Je n’ai pas le « droit » de le faire, la loi ne m’y autorise pas, mais j’en ai la « liberté » : si je te plante un couteau dans le ventre, tu meurs. Cela montre que j’avais la liberté de le faire. Simplement, ensuite je vais en prison. C’est un choix. Je choisis entre te tuer et aller en prison, ou ne pas te tuer et ne pas aller en prison. Personnellement, je choisis de ne pas désirer te tuer. C’est ma liberté. D’être humain libre et responsable.


Ça veut dire que le droit, la liberté, le bien, ce sont des choses qui ne se recouvrent pas, qui discutent, qui se battent, se contredisent, qui se redéfinissent les unes les autres. Et qu’on ne doit pas rabattre les unes sur les autres en une seule notion qui les subsumerait toutes — les intègrerait toutes et les dominerait toutes — et serait la loi, qui est bien, des trois, la plus conjoncturelle et la moins fiable.




Bien, ceci c’était le préambule pour dire « nous devons avoir la possibilité de faire des choses illégales ».

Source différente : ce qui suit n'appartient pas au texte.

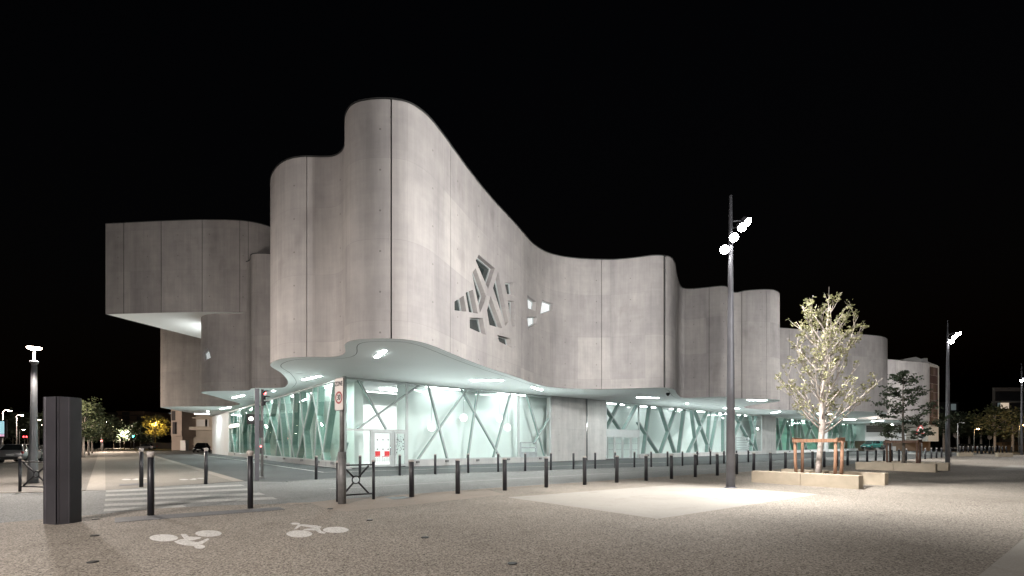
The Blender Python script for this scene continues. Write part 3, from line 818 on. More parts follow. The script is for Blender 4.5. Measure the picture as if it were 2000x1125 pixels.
# glass sheets, frames
def pane(face, s0, s1, z0, z1, mat, off=0.03):
    f = Rp if face == 'R' else Lp
    MB().quad(f(s0, off, z0), f(s1, off, z0), f(s1, off, z1), f(s0, off, z1)).build('glass_pane', M[mat], hall)
def bar(face, s0, z0, s1, z1, wd=0.09, dp=0.14, mat='frame', off=-0.04, name='mullion'):
    f = Rp if face == 'R' else Lp
    return MB().beam(f(s0, off, z0), f(s1, off, z1), wd, dp, RI if face == 'R' else LI).build(name, M[mat], hall)
def rail(face, s0, s1, z, wd=0.12, dp=0.16): bar(face, s0, z, s1, z, wd, dp, name='transom')
for s0, s1, z0, mt in ((0.05, sR(795), 0.05, 'glass'), (sR(795), sR(1076), PL, 'glass'), (sR(1184), sR(1248), 0.05, 'glass'), (sR(1248), sR(1487), PL, 'glass'), (sR(1515), sR(1609), PL, 'green_glass'), (sR(1617), sR(1683), PL, 'green_glass')):
    pane('R', s0, s1, z0, TOP, mt)
    rail('R', s0, s1, TOP-0.08)
    rail('R', s0, s1, z0+0.03, 0.08)
pane('L', 0.05, sL(447), 0.36, TOP, 'green_glass'); rail('L', 0.05, sL(447), TOP-0.08); rail('L', 0.05, sL(447), 0.40, 0.08)
for px in (795, 1013, 1075, 1184, 1248, 1487.5, 1515, 1609, 1617, 1683): bar('R', sR(px), PL if px > 800 else 0, sR(px), TOP, 0.14)
for px in (447.8, 468): bar('L', sL(px), 0.36, sL(px), TOP, 0.14)
MB().tube([Rp(0, -0.02, 0), Rp(0, -0.02, TOP)], 0.13, 12).build('corner_post', M['fin_edge'], hall)
# slanting fins: white outer edge + tinted blade reaching into the room
def fin(face, a, b_, depth=0.38, wd=0.10):
    p, q = FP(*a, face), FP(*b_, face)
    zlo = PL if face == 'R' else 0.36
    def clampz(p, q):
        if p.z > TOP-0.1: t = (TOP-0.1-q.z)/(p.z-q.z); return q.lerp(p, t)
        return p
    p = clampz(p, q)
    if q.z < zlo+0.05: q = p.lerp(q, (p.z-zlo-0.05)/(p.z-q.z))
    nn = RI if face == 'R' else LI
    fo = MB().beam(p - nn*0.035, q - nn*0.035, wd, 0.06, nn).build('fin', M['fin_edge'], hall)
    MB().beam(p + nn*0.045, q + nn*0.045, wd*0.8, depth, nn).build('fin_blade', M['fin'], fo)
Z6 = lambda x, y: (700 + x/3.75, 680 + y/3.75)
Z7 = lambda x, y: (1140 + x/4.326, 700 + y/4.326)
Z8 = lambda x, y: (1480 + x/8.04, 780 + y/8.04)
ZL = lambda x, y: (420 + x/5.922, 740 + y/5.922)
for a, b_ in (((696, 734), (755, 838)), ((828, 746), (700, 837)), (Z6(510, 255), Z6(662, 840)), (Z6(805, 285), Z6(420, 842)), (Z6(748, 285), Z6(1060, 835)), (Z6(880, 292), Z6(800, 835)), (Z6(1122, 318), Z6(985, 830)), (Z6(1232, 325), Z6(1372, 800)), (Z6(1402, 512), Z6(1290, 700))):
    fin('R', a, b_, 0.16)
for a, b_ in ((Z7(318, 362), Z7(205, 592)), (Z7(192, 412), Z7(318, 598)), (Z7(462, 392), Z7(350, 598)), (Z7(570, 388), Z7(512, 835)), (Z7(472, 540), Z7(662, 835)), (Z7(650, 392), Z7(792, 830)), (Z7(798, 405), Z7(650, 825)), (Z7(862, 412), Z7(812, 828)), (Z7(920, 420), Z7(972, 825)),
              (Z7(945, 425), Z7(1092, 822)), (Z7(1062, 435), Z7(880, 825)), (Z7(1078, 436), Z7(1050, 820)), (Z7(1145, 440), Z7(1075, 820)), (Z7(1190, 445), Z7(1190, 815)), (Z7(1275, 455), Z7(1472, 808)), (Z7(1362, 460), Z7(1280, 660)), (Z7(1412, 463), Z7(1478, 800)), (Z7(1470, 470), Z7(1420, 805))):
    fin('R', a, b_, 0.42)
for a, b_ in ((Z8(308, 262), Z8(392, 835)), (Z8(465, 278), Z8(282, 835)), (Z8(462, 275), Z8(592, 830)), (Z8(525, 285), Z8(492, 832)), (Z8(605, 290), Z8(625, 830)), (Z8(665, 295), Z8(790, 828)), (Z8(680, 298), Z8(668, 600)), (Z8(885, 325), Z8(718, 828)), (Z8(780, 330), Z8(1005, 820)), (Z8(960, 330), Z8(1040, 800)),
              (Z8(1130, 335), Z8(1165, 560)), (Z8(1228, 358), Z8(1095, 800)), (Z8(1228, 358), Z8(1330, 700)), (Z8(1285, 360), Z8(1262, 800)), (Z8(1405, 362), Z8(1350, 800)), (Z8(1462, 368), Z8(1448, 800)), (Z8(1470, 368), Z8(1530, 798)), (Z8(1600, 380), Z8(1480, 800)), (Z8(1545, 385), Z8(1640, 660))):
    fin('R', a, b_, 0.42, 0.13)
for a, b_ in (((585, 248), (775, 905)), ((680, 228), (545, 872)), ((530, 272), (585, 882)), ((727, 208), (797, 902)), ((757, 203), (705, 892)), ((793, 188), (915, 920)), ((917, 148), (880, 915)), ((980, 132), (1052, 936)), ((1142, 85), (945, 922)), ((1118, 90), (1266, 962)),
              ((1195, 62), (1150, 885)), ((1372, 8), (1232, 955)), ((1462, 738), (1400, 960)), ((300, 340), (325, 850)), ((360, 322), (312, 640)), ((380, 540), (425, 860)), ((168, 385), (222, 842)), ((226, 365), (178, 842)), ((265, 350), (248, 842)), ((440, 290), (400, 860)), ((470, 285), (520, 870))):
    fin('L', ZL(*a), ZL(*b_), 0.42)
bar('L', sL(448), FP(448, 833, 'L').z, sL(467), FP(448, 833, 'L').z, 0.45, 0.12)
# door bay at the corner
zt_ = FP(760, 840.5, 'R').z
rail('R', 0.1, sR(795), zt_, 0.12)
def door(face, px0, px1, ztop, z0=0.05, wd=0.13, handle=None):
    f = Rp; a, b_ = sR(px0), sR(px1)
    m = MB()
    m.beam(f(a+wd/2, -0.06, z0), f(a+wd/2, -0.06, ztop), wd, 0.1, RI).beam(f(b_-wd/2, -0.06, z0), f(b_-wd/2, -0.06, ztop), wd, 0.1, RI)
    m.beam(f(a+wd, -0.058, ztop-wd/2), f(b_-wd, -0.058, ztop-wd/2), wd, 0.096, RI).beam(f(a+wd, -0.058, z0+wd/2), f(b_-wd, -0.058, z0+wd/2), wd, 0.096, RI)
    o = m.build('door', M['frame'], hall)
    if handle is not None:
        s = a + (b_-a)*handle
        MB().tube([f(s, -0.10, 0.8), f(s, -0.10, 1.5)], 0.018, 8).build('handle', M['steel'], o)
    return o
bar('R', sR(725.5), 0.02, sR(725.5), zt_, 0.14); 
dA = door('R', 727.5, 765, zt_-0.08, handle=0.9); bar('R', sR(767.5), 0.02, sR(767.5), zt_, 0.12); dB = door('R', 770, 793, zt_-0.08, handle=0.1)
dots = MB()
for px in (737, 748, 758, 776, 788):
    for py in (859, 877.5):
        p = FP(px, py, 'R') - RI*0.004; dots.lathe([(0.045, -0.004), (0.045, 0.004)], p, 10, Matrix((( rd.x, 0, -RI.x), (rd.y, 0, -RI.y), (0, 1, 0))))
dots.build('glass_dots', M['sign_black'], hall)
fl = MB()
for i in range(46):
    px = random.uniform(774, 789); py = random.gauss(868, 10)
    if 852 < py < 886:
        p = FP(px, py, 'R') - RI*0.004; rr = random.uniform(0.02, 0.06)
        u = Vector((rd.x, rd.y, 0)); fl.add([p+u*rr, p+Vector((0, 0, rr*1.4)), p-u*rr*0.7, p-Vector((0, 0, rr*0.5))], [(0, 1, 2, 3)])
fl.build('floral_decal', M['sign_blue'], hall)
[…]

Erri de Luca a appelé au sabotage de la ligne Lyon-Turin parce qu’il pense que le creusage de la ligne Lyon-Turin est marqué au sceau du mal. Donc la loi s’en est prise à Erri de Luca. Pourtant Erri de Luca a eu raison, parce qu’il a agi en fonction du bien, et non pas en fonction de la loi.



Ensuite, tout ceci étant dit, quelqu’un qui ne ferait que des choses légales n’offre pour autant aucune justification morale à l’idée de le surveiller en toute transparence. Un être humain est un être opaque, partiellement transparent et partiellement opaque, et vouloir le réduire à la transparence, effacer son opacité, c’est détruire l’humain en lui.
Nous avons besoin du secret. Nous avons besoin du privé. Nous avons besoin de ce qui « ne regarde que nous ». 


Pourquoi les parents doivent-ils frapper avant d’entrer dans la chambre de leur enfant ? Pas seulement parce qu’il pourrait être en train d’y faire des choses qui demandent à ne pas être vues ; mais parce que, par principe, ceci est son espace, ceci est son corps — étendu à la dimension d’une chambre, symboliquement —, ceci est son être, ceci est son intimité ; et qu’on n’y entre pas sans demander la permission, c’est-à-dire, pas nécessairement l’autorisation, mais simplement, la confirmation que l’intimité va refermer préalablement les fenêtres de ce qui ne regarde qu’elle, et se refaire, devant l’autre, un visage adéquat à ce qui se peut donner dans le rapport à l’autre.


Le spectre de la transparence tend à une humanité qui n’est plus, ni elle-même, ni capable d’être avec l’autre.